◆ **Aim of the task**
Scan the material below for the string "scene", and copy every line where it shows up.

** begin **

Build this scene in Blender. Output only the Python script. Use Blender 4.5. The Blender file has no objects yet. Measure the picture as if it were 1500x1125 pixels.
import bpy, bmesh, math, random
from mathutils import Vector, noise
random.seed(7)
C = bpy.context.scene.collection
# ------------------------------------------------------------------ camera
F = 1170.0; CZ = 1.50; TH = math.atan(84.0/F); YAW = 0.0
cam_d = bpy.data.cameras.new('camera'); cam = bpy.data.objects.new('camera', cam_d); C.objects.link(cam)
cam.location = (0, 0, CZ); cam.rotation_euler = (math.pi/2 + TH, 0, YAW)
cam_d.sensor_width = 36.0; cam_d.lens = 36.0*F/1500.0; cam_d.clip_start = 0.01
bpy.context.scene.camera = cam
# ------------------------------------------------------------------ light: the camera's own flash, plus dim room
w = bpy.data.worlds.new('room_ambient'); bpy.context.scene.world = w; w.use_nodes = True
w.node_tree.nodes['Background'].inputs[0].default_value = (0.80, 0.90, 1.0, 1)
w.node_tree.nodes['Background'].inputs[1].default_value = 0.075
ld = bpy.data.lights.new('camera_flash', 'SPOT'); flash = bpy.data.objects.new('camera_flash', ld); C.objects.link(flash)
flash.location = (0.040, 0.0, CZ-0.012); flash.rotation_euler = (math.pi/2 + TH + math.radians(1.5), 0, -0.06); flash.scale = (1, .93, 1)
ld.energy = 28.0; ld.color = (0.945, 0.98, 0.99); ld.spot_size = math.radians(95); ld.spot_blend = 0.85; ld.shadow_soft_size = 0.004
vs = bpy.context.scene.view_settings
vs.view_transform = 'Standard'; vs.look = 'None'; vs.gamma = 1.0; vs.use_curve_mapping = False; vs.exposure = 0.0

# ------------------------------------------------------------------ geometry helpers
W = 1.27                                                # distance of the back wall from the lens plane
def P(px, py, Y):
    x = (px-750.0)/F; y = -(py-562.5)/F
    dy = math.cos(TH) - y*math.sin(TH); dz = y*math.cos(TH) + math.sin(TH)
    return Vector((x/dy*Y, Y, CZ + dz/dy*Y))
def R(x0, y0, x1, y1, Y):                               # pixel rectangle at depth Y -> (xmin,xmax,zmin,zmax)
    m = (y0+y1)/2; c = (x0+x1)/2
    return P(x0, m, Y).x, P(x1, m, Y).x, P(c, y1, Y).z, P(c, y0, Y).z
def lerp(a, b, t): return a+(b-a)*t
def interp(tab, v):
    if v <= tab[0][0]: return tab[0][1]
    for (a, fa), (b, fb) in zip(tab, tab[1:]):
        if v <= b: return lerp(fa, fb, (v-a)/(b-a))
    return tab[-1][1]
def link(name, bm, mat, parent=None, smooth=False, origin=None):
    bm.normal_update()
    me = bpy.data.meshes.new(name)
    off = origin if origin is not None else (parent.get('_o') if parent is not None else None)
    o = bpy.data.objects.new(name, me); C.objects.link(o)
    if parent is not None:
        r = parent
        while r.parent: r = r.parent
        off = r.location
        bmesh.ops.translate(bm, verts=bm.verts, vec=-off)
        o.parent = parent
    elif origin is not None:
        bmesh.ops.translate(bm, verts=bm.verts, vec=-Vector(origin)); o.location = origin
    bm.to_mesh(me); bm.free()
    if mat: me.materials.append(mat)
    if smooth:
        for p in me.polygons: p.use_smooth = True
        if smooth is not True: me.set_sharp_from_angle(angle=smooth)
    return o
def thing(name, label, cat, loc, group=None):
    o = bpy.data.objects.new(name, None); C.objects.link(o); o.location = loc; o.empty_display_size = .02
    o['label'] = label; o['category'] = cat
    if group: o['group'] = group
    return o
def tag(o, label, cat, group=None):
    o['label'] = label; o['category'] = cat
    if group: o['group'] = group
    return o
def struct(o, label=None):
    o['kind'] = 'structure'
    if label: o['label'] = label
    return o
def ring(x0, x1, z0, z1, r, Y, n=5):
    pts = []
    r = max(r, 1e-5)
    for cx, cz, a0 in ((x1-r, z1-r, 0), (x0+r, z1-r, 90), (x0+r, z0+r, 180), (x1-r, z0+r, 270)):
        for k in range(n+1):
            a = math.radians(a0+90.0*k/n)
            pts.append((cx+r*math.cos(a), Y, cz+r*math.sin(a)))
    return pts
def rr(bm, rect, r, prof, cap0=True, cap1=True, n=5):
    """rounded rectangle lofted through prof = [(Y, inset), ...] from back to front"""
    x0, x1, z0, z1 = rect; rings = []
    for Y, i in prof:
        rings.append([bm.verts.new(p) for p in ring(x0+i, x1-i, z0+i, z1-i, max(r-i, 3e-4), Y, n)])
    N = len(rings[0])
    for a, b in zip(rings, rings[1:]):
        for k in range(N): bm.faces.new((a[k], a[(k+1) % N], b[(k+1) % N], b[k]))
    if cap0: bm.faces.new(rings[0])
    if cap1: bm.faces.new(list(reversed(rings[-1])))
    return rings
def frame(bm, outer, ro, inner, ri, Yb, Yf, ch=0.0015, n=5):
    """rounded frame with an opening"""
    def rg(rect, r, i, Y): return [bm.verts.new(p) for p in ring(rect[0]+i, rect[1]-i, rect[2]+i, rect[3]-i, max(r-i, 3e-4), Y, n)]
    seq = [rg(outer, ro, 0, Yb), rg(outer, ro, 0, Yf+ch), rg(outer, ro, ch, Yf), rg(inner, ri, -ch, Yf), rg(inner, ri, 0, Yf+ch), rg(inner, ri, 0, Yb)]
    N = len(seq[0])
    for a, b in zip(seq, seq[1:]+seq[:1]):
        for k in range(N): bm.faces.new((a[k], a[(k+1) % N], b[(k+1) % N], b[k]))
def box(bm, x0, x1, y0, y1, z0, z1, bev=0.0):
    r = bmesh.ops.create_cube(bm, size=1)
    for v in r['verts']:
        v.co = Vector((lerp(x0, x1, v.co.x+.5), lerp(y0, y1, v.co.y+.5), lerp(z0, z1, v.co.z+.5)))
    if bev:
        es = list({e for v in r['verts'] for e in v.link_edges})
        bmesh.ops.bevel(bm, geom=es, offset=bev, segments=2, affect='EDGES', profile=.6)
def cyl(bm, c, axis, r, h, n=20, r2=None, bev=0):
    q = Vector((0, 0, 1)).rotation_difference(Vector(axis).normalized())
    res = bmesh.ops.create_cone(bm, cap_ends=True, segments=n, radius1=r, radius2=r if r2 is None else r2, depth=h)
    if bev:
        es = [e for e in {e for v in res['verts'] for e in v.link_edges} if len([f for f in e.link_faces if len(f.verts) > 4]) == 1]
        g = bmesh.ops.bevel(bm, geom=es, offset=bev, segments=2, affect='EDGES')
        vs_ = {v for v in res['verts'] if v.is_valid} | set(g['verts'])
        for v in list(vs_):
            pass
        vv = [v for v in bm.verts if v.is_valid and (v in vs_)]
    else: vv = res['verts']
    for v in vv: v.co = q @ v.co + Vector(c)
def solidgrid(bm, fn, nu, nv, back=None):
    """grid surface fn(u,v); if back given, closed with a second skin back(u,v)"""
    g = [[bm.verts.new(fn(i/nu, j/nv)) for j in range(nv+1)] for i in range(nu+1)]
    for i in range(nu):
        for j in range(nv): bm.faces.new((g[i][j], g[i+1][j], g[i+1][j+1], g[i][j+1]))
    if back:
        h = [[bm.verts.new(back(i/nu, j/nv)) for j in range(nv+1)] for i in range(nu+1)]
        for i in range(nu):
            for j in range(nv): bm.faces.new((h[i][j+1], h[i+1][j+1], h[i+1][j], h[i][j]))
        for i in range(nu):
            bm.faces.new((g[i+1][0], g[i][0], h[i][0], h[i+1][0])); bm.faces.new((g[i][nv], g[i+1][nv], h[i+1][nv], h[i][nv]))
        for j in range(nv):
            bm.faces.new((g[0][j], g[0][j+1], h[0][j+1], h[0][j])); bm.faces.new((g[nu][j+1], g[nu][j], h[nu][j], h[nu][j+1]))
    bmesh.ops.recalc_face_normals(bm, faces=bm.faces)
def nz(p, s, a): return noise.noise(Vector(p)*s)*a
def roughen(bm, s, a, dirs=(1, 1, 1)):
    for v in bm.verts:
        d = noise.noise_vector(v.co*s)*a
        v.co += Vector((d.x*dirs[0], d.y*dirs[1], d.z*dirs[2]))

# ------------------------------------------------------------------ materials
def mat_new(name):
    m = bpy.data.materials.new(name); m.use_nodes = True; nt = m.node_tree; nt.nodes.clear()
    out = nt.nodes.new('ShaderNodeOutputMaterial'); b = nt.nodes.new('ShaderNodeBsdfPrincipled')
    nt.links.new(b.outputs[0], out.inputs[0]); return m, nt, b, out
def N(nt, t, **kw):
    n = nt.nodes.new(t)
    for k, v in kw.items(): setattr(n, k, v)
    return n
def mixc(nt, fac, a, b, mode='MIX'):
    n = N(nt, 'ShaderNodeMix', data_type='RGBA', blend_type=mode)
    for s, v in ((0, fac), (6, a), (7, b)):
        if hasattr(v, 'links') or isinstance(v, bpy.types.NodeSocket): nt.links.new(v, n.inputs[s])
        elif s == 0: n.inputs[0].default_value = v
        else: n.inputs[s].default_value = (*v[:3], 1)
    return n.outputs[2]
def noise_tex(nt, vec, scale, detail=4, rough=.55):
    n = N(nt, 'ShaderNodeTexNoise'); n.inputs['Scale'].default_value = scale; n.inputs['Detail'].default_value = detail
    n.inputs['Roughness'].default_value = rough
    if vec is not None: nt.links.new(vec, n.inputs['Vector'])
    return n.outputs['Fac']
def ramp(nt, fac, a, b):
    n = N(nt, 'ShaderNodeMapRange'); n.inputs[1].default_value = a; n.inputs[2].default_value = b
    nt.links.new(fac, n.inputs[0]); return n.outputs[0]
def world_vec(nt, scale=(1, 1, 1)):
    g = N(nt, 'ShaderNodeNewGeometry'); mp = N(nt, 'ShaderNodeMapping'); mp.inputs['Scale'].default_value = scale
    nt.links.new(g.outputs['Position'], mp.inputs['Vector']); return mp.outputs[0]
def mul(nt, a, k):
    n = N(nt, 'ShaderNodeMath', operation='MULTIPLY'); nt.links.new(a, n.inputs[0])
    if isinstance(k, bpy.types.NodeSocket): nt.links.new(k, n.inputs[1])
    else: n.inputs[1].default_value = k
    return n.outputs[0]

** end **

◆ **Completed task**
Build this scene in Blender. Output only the Python script. Use Blender 4.5. The Blender file has no objects yet. Measure the picture as if it were 1500x1125 pixels.
C = bpy.context.scene.collection
bpy.context.scene.camera = cam
w = bpy.data.worlds.new('room_ambient'); bpy.context.scene.world = w; w.use_nodes = True
vs = bpy.context.scene.view_settings